Не могу не вспомнить и я этот день. Только не утро, а вторую его половину, когда, простившись с Ильей, друзья собрались в доме Лунгиных. Запомнившееся мне не имеет прямого отношения к теме книги Семена. Впрочем, написанное им выходит за узко профессиональные интересы. Читая книгу, мы прошли с ней долгий путь. Она заставила вспомнить то, что безжалостно отброшено временем на периферию памяти, а должно оставаться в самом ее центре. Ибо память – вид земного притяжения. Без нее на этом не прекращающем вращения шаре не устоять, не за что держаться.
Поминальный стол. Семен Лунгин, плохо понимающий, что произошло, оглядывает всех с вопрошающим выражением лица, будто ждет, что найдется кто-то, могущий убедить его в нереальности происходящего, объяснить, что все это не наяву.
Рита Нусинова, вокруг нее осиротевшие девочки – Наташа и Таня.
Почему-то больше всех помню Вольпина, Ролана Быкова, Отара Иоселиани…

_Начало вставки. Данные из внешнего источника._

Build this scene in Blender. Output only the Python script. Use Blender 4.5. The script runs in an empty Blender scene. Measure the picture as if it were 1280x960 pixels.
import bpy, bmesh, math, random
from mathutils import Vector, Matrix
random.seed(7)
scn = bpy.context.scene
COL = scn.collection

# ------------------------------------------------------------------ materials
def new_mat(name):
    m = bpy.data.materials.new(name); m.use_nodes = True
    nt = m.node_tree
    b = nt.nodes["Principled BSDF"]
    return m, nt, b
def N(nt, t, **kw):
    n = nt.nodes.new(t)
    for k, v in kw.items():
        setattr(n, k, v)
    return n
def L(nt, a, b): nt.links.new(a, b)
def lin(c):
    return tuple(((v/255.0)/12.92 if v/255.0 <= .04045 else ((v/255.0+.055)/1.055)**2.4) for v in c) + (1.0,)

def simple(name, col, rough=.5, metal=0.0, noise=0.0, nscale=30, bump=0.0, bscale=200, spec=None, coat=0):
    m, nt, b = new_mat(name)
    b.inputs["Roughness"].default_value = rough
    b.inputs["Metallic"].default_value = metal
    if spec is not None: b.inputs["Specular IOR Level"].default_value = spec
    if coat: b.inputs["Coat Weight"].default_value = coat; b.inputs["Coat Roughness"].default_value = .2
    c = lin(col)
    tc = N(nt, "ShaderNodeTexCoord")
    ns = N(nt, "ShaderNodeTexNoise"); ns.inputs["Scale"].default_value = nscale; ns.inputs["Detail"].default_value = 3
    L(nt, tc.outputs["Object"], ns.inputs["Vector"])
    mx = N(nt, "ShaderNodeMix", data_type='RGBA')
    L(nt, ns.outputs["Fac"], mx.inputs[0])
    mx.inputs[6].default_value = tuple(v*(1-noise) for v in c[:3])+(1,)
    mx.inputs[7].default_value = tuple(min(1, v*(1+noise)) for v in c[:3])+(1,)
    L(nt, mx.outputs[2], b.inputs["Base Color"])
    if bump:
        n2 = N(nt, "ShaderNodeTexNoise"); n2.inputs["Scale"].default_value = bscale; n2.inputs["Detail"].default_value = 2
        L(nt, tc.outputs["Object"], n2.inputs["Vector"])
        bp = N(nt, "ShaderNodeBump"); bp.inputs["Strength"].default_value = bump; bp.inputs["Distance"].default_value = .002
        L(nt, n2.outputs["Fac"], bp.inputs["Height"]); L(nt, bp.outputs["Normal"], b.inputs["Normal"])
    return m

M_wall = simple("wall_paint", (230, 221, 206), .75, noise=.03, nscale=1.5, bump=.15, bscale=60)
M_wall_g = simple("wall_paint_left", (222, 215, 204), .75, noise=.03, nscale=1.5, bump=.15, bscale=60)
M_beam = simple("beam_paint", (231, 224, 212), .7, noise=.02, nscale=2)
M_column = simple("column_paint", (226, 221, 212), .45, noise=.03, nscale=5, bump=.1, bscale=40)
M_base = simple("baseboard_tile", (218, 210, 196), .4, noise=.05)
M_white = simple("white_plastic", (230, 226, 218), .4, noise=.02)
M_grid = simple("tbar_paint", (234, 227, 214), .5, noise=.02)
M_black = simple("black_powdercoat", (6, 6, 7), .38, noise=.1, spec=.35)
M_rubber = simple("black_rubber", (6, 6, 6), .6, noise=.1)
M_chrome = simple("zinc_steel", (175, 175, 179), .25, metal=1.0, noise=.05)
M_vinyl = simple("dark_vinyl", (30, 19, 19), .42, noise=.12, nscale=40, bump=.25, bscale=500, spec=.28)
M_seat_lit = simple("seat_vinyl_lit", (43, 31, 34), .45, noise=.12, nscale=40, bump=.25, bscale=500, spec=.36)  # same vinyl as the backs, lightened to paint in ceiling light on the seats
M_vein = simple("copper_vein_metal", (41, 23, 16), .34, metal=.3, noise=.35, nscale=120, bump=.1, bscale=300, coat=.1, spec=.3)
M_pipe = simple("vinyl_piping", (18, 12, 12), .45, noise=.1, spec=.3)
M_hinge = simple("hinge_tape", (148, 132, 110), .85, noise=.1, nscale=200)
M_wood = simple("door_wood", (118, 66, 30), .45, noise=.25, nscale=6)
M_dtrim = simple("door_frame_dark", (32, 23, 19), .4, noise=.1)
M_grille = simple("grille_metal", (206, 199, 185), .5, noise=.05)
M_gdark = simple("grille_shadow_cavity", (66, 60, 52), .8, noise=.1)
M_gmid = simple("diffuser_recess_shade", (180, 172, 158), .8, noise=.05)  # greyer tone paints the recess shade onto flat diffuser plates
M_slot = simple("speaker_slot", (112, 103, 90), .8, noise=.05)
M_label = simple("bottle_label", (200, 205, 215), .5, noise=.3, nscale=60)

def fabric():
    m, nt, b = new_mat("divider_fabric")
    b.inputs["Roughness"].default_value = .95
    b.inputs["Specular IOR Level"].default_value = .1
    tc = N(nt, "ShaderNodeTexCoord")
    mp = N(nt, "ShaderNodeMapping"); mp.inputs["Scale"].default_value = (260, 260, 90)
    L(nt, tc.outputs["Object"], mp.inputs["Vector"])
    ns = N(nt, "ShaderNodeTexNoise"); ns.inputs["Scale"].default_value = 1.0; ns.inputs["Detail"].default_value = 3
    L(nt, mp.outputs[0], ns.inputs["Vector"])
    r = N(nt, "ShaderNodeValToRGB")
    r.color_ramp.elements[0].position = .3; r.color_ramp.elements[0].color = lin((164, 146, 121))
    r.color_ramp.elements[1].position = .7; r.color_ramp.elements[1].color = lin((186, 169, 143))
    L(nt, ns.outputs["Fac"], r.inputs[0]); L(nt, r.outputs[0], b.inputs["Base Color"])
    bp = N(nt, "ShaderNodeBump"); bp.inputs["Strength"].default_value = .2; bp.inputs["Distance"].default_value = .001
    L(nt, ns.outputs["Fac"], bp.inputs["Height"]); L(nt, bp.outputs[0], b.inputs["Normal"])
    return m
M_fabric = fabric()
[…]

Вспоминают Илью, обращаясь к Рите, как водится, выражают участие, говорят слова поддержки, принятые в таких случаях, – ты не одна, мы тебя не оставим, если что надо…
Чем больше говорят, тем сильнее она плачет, каждый новый оратор – испытание.
И вот встал Отар. Начал говорить так, что наступила пронзительная тишина. Сказал он, почти дословно, вот что: “Рита, запомни, ты осталась одна. И ты обязана одна вырастить дочерей. Это твой долг перед Ильей. Запомни! За этим столом собрались его друзья, но у каждого из нас своя жизнь, свои заботы, жизнь возьмет свое, и никто, кроме тебя…”
И с каждой новой фразой, которые Иоселиани произносил с чеканной жесткостью, Рита распрямлялась, слез как не бывало, она с расширенными глазами слушала Иоселиани и как-то совсем по-другому прижала к себе девочек, не в порыве скорбного отчаяния, а с какой-то невиданно собранной решимостью защитить их.